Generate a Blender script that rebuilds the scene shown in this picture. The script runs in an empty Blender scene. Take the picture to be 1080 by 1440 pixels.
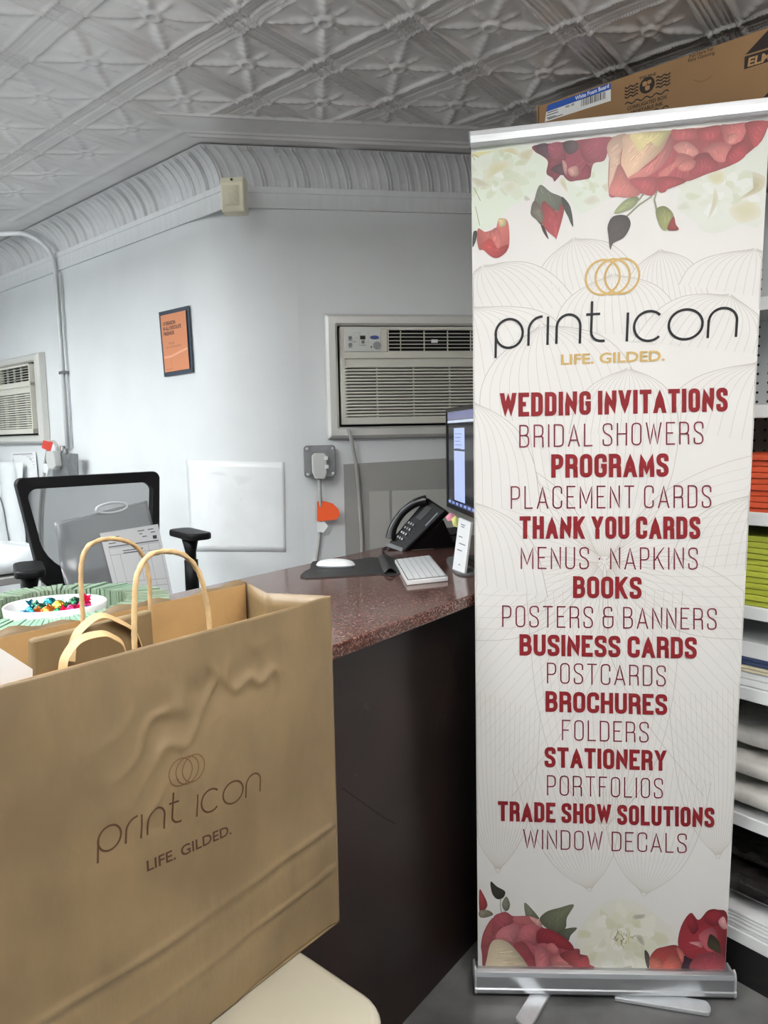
import bpy, math, random
import numpy as np
from mathutils import Vector, Matrix, noise as mnoise
random.seed(7)
S = bpy.context.scene
COL = S.collection
PI = math.pi
# ------------------------------------------------------------------ camera, world, lights, exposure
F = 1040.0
CAMH = 1.40
PITCH, ROLL = math.radians(6.03), math.radians(-1.12)
_f = Vector((0, math.cos(PITCH), -math.sin(PITCH)))
_u0 = Vector((0, math.sin(PITCH), math.cos(PITCH)))
_r = math.cos(ROLL)*Vector((1, 0, 0)) + math.sin(ROLL)*_u0
_u = -math.sin(ROLL)*Vector((1, 0, 0)) + math.cos(ROLL)*_u0
CAM = Vector((0, 0, CAMH))
cd = bpy.data.cameras.new('camera'); cd.sensor_fit = 'VERTICAL'; cd.sensor_height = 36.0; cd.sensor_width = 27.0
cd.lens = 36.0*F/1440.0; cd.clip_start = .02
co = bpy.data.objects.new('camera', cd); COL.objects.link(co)
co.matrix_world = Matrix((( _r.x, _u.x, -_f.x, 0), (_r.y, _u.y, -_f.y, 0), (_r.z, _u.z, -_f.z, CAMH), (0, 0, 0, 1)))
S.camera = co
S.view_settings.view_transform = 'Standard'; S.view_settings.look = 'None'
S.view_settings.gamma = 1; S.view_settings.use_curve_mapping = False
S.view_settings.exposure = 0.0
w = bpy.data.worlds.new('world'); S.world = w; w.use_nodes = True
w.node_tree.nodes['Background'].inputs[0].default_value = (.8, .85, .9, 1)
w.node_tree.nodes['Background'].inputs[1].default_value = .05


def area(name, loc, up, sx, sy, power, color, turn):
    l = bpy.data.lights.new(name, 'AREA'); l.shape = 'RECTANGLE'; l.size = sx; l.size_y = sy
    l.energy = power; l.color = color
    o = bpy.data.objects.new(name, l); COL.objects.link(o); o.location = loc
    o.rotation_euler = (math.pi if up else 0, 0, math.radians(turn))


def tube_light(name, loc, length, down, up, color, turn):
    """a bare hanging batten: it shines down; a stronger uplight is added to brighten the ceiling"""
    area(name, loc, False, length, .2, down, color, turn)
    area(name+'_added_uplight', Vector(loc)+Vector((0, 0, .02)), True, length, .2, up, color, turn)  # upward light added above the batten to lift the ceiling


tube_light('tube_light_over_desk', (-2.45, 2.15, 2.12), 1.5, 44, 90, (.93, .98, 1.0), 137)
tube_light('added_light_over_counter', (-1.05, .30, 2.12), 1.2, 22, 96, (.96, .99, 1.0), 90)  # unseen lamp, added to brighten the right wall
tube_light('tube_light_over_aisle', (.55, .20, 2.12), 1.2, 11, 78, (1.0, .985, .96), 50)

# ------------------------------------------------------------------ pixel geometry of the measured photograph


def ray(x, y): return _f + _r*((x-540)/F) + _u*((720-y)/F)
def atZ(x, y, z): d = ray(x, y); return CAM + d*((z-CAMH)/d.z)
def atD(x, y, t): return CAM + ray(x, y)*t


def atP(x, y, p0, n):
    d = ray(x, y); n = Vector(n)
    return CAM + d*((Vector(p0)-CAM).dot(n)/d.dot(n))


def proj(P):
    v = Vector(P)-CAM; k = v.dot(_f)
    return 540+F*v.dot(_r)/k, 720-F*v.dot(_u)/k


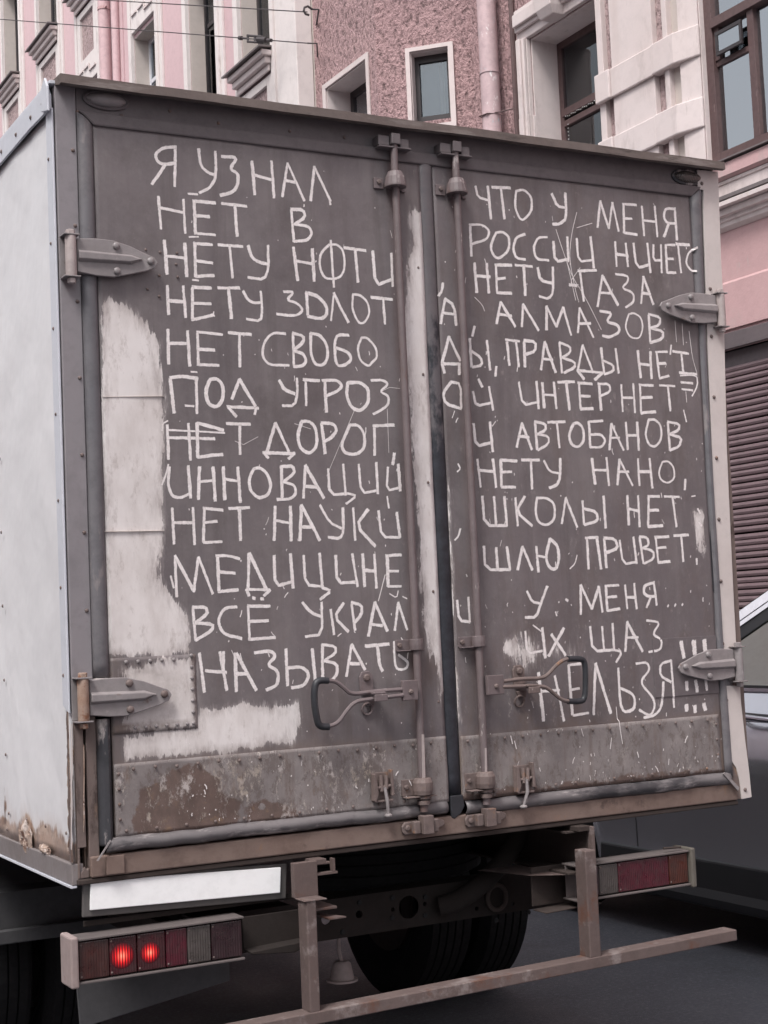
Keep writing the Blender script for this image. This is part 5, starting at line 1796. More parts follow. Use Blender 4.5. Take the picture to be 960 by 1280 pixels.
# hanging bell-shaped stop
m = MB()
x, z = rear(428, 1226, 0.60)
m.lathe([(0.052, 0.0), (0.052, 0.006), (0.040, 0.008), (0.030, 0.055), (0.022, 0.064), (0.0, 0.066)], (x, 0.60, z), 'z', 18)
m.tube([(x, 0.60, z + 0.06), (x - 0.008, 0.60, z + 0.10), (x - 0.006, 0.60, z + 0.2)], 0.006, 6)
m.obj('hanging_bump_stop', M['cap'], truck, smooth=True)
MB().box(0.9, 1.5, 1.60, 1.9, 0.36, 0.56).obj('axle_housing', M['chassis'], truck, 0.06, seg=4)
m = MB(); m.tube([(0.3, 1.75, 0.44), (2.0, 1.75, 0.44)], 0.07, 14); m.obj('rear_axle', M['chassis'], truck, smooth=True)
for xc in (0.13, 0.40, 1.91, 2.18):
    m = MB(); m.lathe([(0.0, 0.02), (0.10, 0.02), (0.12, 0.06), (0.22, 0.06), (0.235, 0.08), (0.245, -0.09), (0.20, -0.06), (0.0, -0.06)], (xc, 1.75, 0.43), 'x', 32)
    wo = m.obj('wheel', M['chassis2'], truck, smooth=True)
    tyre((xc, 1.75, 0.43), 0.43, 0.225, 'x', wo, ribs=5)
# mudguards: rear sheet, lip and arch over each pair of wheels
for x0, x1 in ((-0.02, 0.56), (1.80, 2.33)):
    m = MB()
    arc = [(1.20, 0.545), (1.195, 0.70)] + [(1.75 - 0.56 * math.cos(math.radians(t)), 0.42 + 0.50 * math.sin(math.radians(t))) for t in (35, 50, 65, 80, 95, 110, 125, 140)]
    if x0 > 1:
        arc = [(1.22, 0.70)] + arc[2:]
    vs = [(x0, y, z) for y, z in arc] + [(x1, y, z) for y, z in arc]
    n = len(arc)
    m.add(vs, [(i, i + 1, n + i + 1, n + i) for i in range(n - 1)])
    o = m.obj('mudguard', M['mud'], truck)
    s_ = o.modifiers.new('solid', 'SOLIDIFY'); s_.thickness = 0.006
    if x0 < 1:
        MB().box(x0, x1, 1.165, 1.196, 0.535, 0.580).obj('mudguard_lip', M['mud'], o, 0.004)
m = MB(); m.prism([(0.055, 0.47), (0.50, 0.535), (0.50, 0.632), (0.045, 0.632)], 0.195, 0.202); m.obj('splash_flap', M['mud'], truck, 0.002)
MB().box(0.45, 0.50, 0.35, 3.4, 0.56, 0.64).obj('side_support', M['chassis'], truck)
MB().box(0.05, 2.2, 2.6, 2.62, 0.35, 0.9).obj('bulkhead', M['chassis'], truck)
# cab in front of the cargo body, with front wheels
m = MB()
m.prism([(3.78, 0.55), (3.78, 2.25), (3.95, 2.38), (4.9, 2.38), (5.15, 1.65), (5.6, 1.50), (5.75, 1.0), (5.75, 0.55)], 0.18, 2.14, 'x')
m.obj('cab', M['sidestrip'], truck, 0.05, seg=3)
for xc in (0.28, 2.04):
    m = MB(); m.lathe([(0.0, 0.0), (0.22, 0.03), (0.245, 0.08), (0.245, -0.08), (0.0, -0.06)], (xc, 5.0, 0.43), 'x', 24)
    wo = m.obj('wheel', M['chassis2'], truck, smooth=True)
    tyre((xc, 5.0, 0.43), 0.43, 0.225, 'x', wo, ribs=4)
m = MB(); m.tube([(0.28, 5.0, 0.43), (2.04, 5.0, 0.43)], 0.05, 10); m.obj('front_axle', M['chassis'], truck)
# ==================================================================
#                            BUILDINGS
# ==================================================================
def wall_mesh(m, X, y0, y1, z0, z1, holes):
    """wall facing -X on the plane X with rectangular holes"""
    ys = sorted({y0, y1, *[h[0] for h in holes], *[h[1] for h in holes]})
    zs = sorted({z0, z1, *[h[2] for h in holes], *[h[3] for h in holes]})
    ys = [y for y in ys if y0 <= y <= y1]; zs = [z for z in zs if z0 <= z <= z1]
    for a_, b_ in zip(ys[:-1], ys[1:]):
        for c, d in zip(zs[:-1], zs[1:]):
            if any(h[0] < (a_ + b_) / 2 < h[1] and h[2] < (c + d) / 2 < h[3] for h in holes):
                continue
            m.add([(X, a_, c), (X, a_, d), (X, b_, d), (X, b_, c)], [(0, 1, 2, 3)])


def reveal(X, dep, y0, y1, z0, z1, name, mat, parent, lining=0.012):
    m = MB()
    m.box(X + 0.001, X + dep, y0 - 0.001, y0 + lining, z0, z1)
    m.box(X + 0.001, X + dep, y1 - lining, y1 + 0.001, z0, z1)
    m.box(X + 0.001, X + dep, y0 + lining, y1 - lining, z1 - lining, z1 + 0.001)
    m.box(X + 0.001, X + dep, y0 + lining, y1 - lining, z0 - 0.001, z0 + lining)
    return m.obj(name, mat, parent)


def frame_bars(X, y0, y1, z0, z1, t, d, vs=(), hs=()):
    m = MB()
    m.box(X, X + d, y0, y0 + t, z0, z1); m.box(X, X + d, y1 - t, y1, z0, z1)
    m.box(X, X + d, y0 + t, y1 - t, z0, z0 + t); m.box(X, X + d, y0 + t, y1 - t, z1 - t, z1)
    for v in vs:
        m.box(X + 0.002, X + d - 0.002, v - t / 2, v + t / 2, z0 + t, z1 - t)
    for h in hs:
        m.box(X + 0.004, X + d - 0.004, y0 + t, y1 - t, h - t / 2, h + t / 2)
    return m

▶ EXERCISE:
In the listing above, find each line with the word "scene" and copy it.

▶ EXPECTED ANSWER:
Generate a Blender script that rebuilds the scene shown in this picture. The script runs in an empty Blender scene. Take the picture to be 1080 by 1440 pixels.
S = bpy.context.scene